## begin
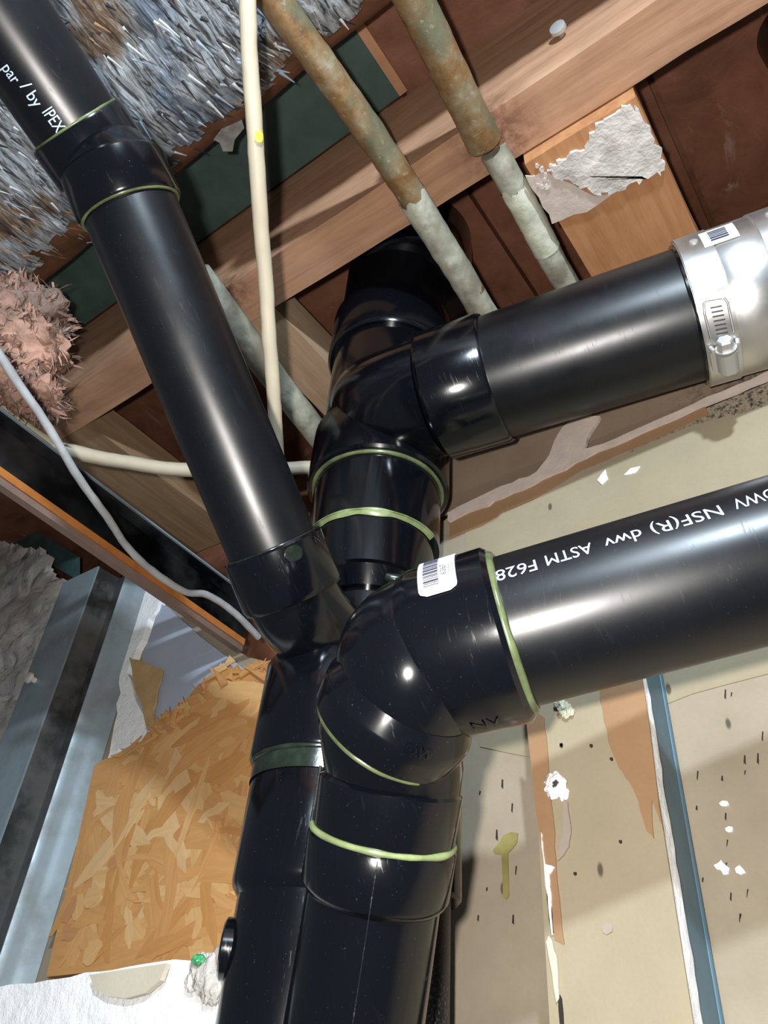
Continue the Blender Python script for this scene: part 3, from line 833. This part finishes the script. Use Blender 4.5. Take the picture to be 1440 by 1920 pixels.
# white gypsum ledge at lower left
led = roughen(gridbox((-1.3, (.300), -.4), (xcol(452, 1790, (.300)), .362, 0.0), (.012, .012, .012)), .0022, 60)
z_l, z_r = PY(0, 1852, (.300)).z, PY(440, 1783, (.300)).z
xl, xr = PY(0, 1852, (.300)).x, PY(440, 1783, (.300)).x
for i, p in enumerate(led.v):
    top = z_l + (z_r - z_l) * (p.x - xl) / (xr - xl)
    led.v[i] = Vector((p.x, p.y, p.z + top))
ledge = mk('gypsum_ledge', led, 'gypsum', None, 40)
tag(ledge, 'crumbly bright white gypsum ledge under the orange panel', 'plaster')
mk('paper_patch', MB().prism(pxpoly([(168, 1828), (230, 1818), (312, 1806), (300, 1838), (272, 1862), (235, 1872), (200, 1868), (175, 1850)], .2945), (0, .003, 0)), 'paper_pale', ledge)
deb = thing('debris_clump', 'small clump of grey debris with a green crumb on the white ledge', 'debris', PY(385, 1812, .297))
for i, (x, y, r, mt) in enumerate([(375, 1818, .006, 'dirty_plaster'), (392, 1832, .008, 'dirty_plaster'), (408, 1795, .004, 'paper_grey'), (400, 1850, .006, 'dirty_plaster'), (420, 1788, .003, 'paper_grey'), (360, 1840, .004, 'plaster')]):
    o = lump(PY(x, y, .297), r, i * 2.2, mt, deb, (1, .5, 1.2)); o.name = 'crumb'
o = lump(PY(372, 1800, .293), .0030, 4.4, plain('green_crumb', (.05, .30, .12), .4), deb, (1.2, 1, .8)); o.name = 'green_crumb'

# ================================================================== right: drywall strip on a steel stud
YS = .350
xl_, xr_ = xcol(1015, 1650, YS), xcol(1258, 1650, YS)
ztop = .213
strip = thing('drywall_strip', 'vertical tan drywall strip with a white cut edge right of the stack', 'drywall', (xl_, YS, -.25))
mk('paper_face', MB().box((xl_, YS, -.25), (xr_, YS + .0012, ztop)), 'paper_light', strip)
mk('gypsum_core', roughen(gridbox((xl_ + .0005, YS + .0012, -.25), (xr_ - .0003, YS + .0125, ztop), (.01, .004, .006)), .0007, 140), 'gypsum', strip)
mk('torn_paper', MB().prism(pxpoly(jag([(984, 1320), (1020, 1345), (1026, 1400), (1030, 1470), (1038, 1540), (1042, 1610), (1052, 1720), (1058, 1770), (1040, 1762), (1030, 1690), (1016, 1600), (1000, 1480)], 1.5, 3), YS - .0007), (0, .0007, 0)), 'paper_brown', strip)
mk('torn_paper', MB().prism(pxpoly(jag([(1120, 1270), (1204, 1270), (1232, 1480), (1243, 1556), (1234, 1530), (1222, 1500), (1226, 1572), (1212, 1558), (1196, 1500), (1180, 1466), (1160, 1440), (1140, 1390), (1130, 1330)], 1.5, 3), YS - .0007), (0, .0007, 0)), 'paper_brown', strip)
mk('torn_paper', MB().prism(pxpoly(jag([(1056, 1502), (1064, 1504), (1070, 1550), (1066, 1588), (1056, 1604), (1044, 1614), (1050, 1590), (1056, 1550)], 1.5, 3), YS - .0012), (0, .0012, 0)), 'paper_grey', strip)
mk('crack', MB().prism(pxpoly(jag([(1022, 1640), (1028, 1652), (1034, 1700), (1038, 1750), (1033, 1752), (1028, 1710)], 1, 3), YS - .0011), (0, .001, 0)), 'black', strip)
mk('crack', MB().prism(pxpoly(jag([(1046, 1860), (1052, 1872), (1056, 1925), (1050, 1925)], 1, 2), YS - .0011), (0, .001, 0)), 'black', strip)
mk('torn_edge', MB().prism(pxpoly(jag([(1014, 1560), (1017, 1578), (1022, 1620), (1040, 1626), (1030, 1640), (1033, 1700), (1036, 1750), (1034, 1752), (1028, 1700), (1021, 1640)], 1.5, 3), YS - .0016), (0, .0012, 0)), 'gypsum', strip)
mk('torn_edge', MB().prism(pxpoly(jag([(1030, 1755), (1036, 1770), (1044, 1800), (1048, 1870), (1043, 1880), (1030, 1800), (1024, 1765)], 1.5, 3), YS - .0016), (0, .0012, 0)), 'paper_pale', strip)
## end
• _What is expected_
Transcribe all of the material exactly, leaving out whatever pictures it contains.

• _Solution to the exercise_
Continue the Blender Python script for this scene: part 3, from line 833. This part finishes the script. Use Blender 4.5. Take the picture to be 1440 by 1920 pixels.
# white gypsum ledge at lower left
led = roughen(gridbox((-1.3, (.300), -.4), (xcol(452, 1790, (.300)), .362, 0.0), (.012, .012, .012)), .0022, 60)
z_l, z_r = PY(0, 1852, (.300)).z, PY(440, 1783, (.300)).z
xl, xr = PY(0, 1852, (.300)).x, PY(440, 1783, (.300)).x
for i, p in enumerate(led.v):
    top = z_l + (z_r - z_l) * (p.x - xl) / (xr - xl)
    led.v[i] = Vector((p.x, p.y, p.z + top))
ledge = mk('gypsum_ledge', led, 'gypsum', None, 40)
tag(ledge, 'crumbly bright white gypsum ledge under the orange panel', 'plaster')
mk('paper_patch', MB().prism(pxpoly([(168, 1828), (230, 1818), (312, 1806), (300, 1838), (272, 1862), (235, 1872), (200, 1868), (175, 1850)], .2945), (0, .003, 0)), 'paper_pale', ledge)
deb = thing('debris_clump', 'small clump of grey debris with a green crumb on the white ledge', 'debris', PY(385, 1812, .297))
for i, (x, y, r, mt) in enumerate([(375, 1818, .006, 'dirty_plaster'), (392, 1832, .008, 'dirty_plaster'), (408, 1795, .004, 'paper_grey'), (400, 1850, .006, 'dirty_plaster'), (420, 1788, .003, 'paper_grey'), (360, 1840, .004, 'plaster')]):
    o = lump(PY(x, y, .297), r, i * 2.2, mt, deb, (1, .5, 1.2)); o.name = 'crumb'
o = lump(PY(372, 1800, .293), .0030, 4.4, plain('green_crumb', (.05, .30, .12), .4), deb, (1.2, 1, .8)); o.name = 'green_crumb'

# ================================================================== right: drywall strip on a steel stud
YS = .350
xl_, xr_ = xcol(1015, 1650, YS), xcol(1258, 1650, YS)
ztop = .213
strip = thing('drywall_strip', 'vertical tan drywall strip with a white cut edge right of the stack', 'drywall', (xl_, YS, -.25))
mk('paper_face', MB().box((xl_, YS, -.25), (xr_, YS + .0012, ztop)), 'paper_light', strip)
mk('gypsum_core', roughen(gridbox((xl_ + .0005, YS + .0012, -.25), (xr_ - .0003, YS + .0125, ztop), (.01, .004, .006)), .0007, 140), 'gypsum', strip)
mk('torn_paper', MB().prism(pxpoly(jag([(984, 1320), (1020, 1345), (1026, 1400), (1030, 1470), (1038, 1540), (1042, 1610), (1052, 1720), (1058, 1770), (1040, 1762), (1030, 1690), (1016, 1600), (1000, 1480)], 1.5, 3), YS - .0007), (0, .0007, 0)), 'paper_brown', strip)
mk('torn_paper', MB().prism(pxpoly(jag([(1120, 1270), (1204, 1270), (1232, 1480), (1243, 1556), (1234, 1530), (1222, 1500), (1226, 1572), (1212, 1558), (1196, 1500), (1180, 1466), (1160, 1440), (1140, 1390), (1130, 1330)], 1.5, 3), YS - .0007), (0, .0007, 0)), 'paper_brown', strip)
mk('torn_paper', MB().prism(pxpoly(jag([(1056, 1502), (1064, 1504), (1070, 1550), (1066, 1588), (1056, 1604), (1044, 1614), (1050, 1590), (1056, 1550)], 1.5, 3), YS - .0012), (0, .0012, 0)), 'paper_grey', strip)
mk('crack', MB().prism(pxpoly(jag([(1022, 1640), (1028, 1652), (1034, 1700), (1038, 1750), (1033, 1752), (1028, 1710)], 1, 3), YS - .0011), (0, .001, 0)), 'black', strip)
mk('crack', MB().prism(pxpoly(jag([(1046, 1860), (1052, 1872), (1056, 1925), (1050, 1925)], 1, 2), YS - .0011), (0, .001, 0)), 'black', strip)
mk('torn_edge', MB().prism(pxpoly(jag([(1014, 1560), (1017, 1578), (1022, 1620), (1040, 1626), (1030, 1640), (1033, 1700), (1036, 1750), (1034, 1752), (1028, 1700), (1021, 1640)], 1.5, 3), YS - .0016), (0, .0012, 0)), 'gypsum', strip)
mk('torn_edge', MB().prism(pxpoly(jag([(1030, 1755), (1036, 1770), (1044, 1800), (1048, 1870), (1043, 1880), (1030, 1800), (1024, 1765)], 1.5, 3), YS - .0016), (0, .0012, 0)), 'paper_pale', strip)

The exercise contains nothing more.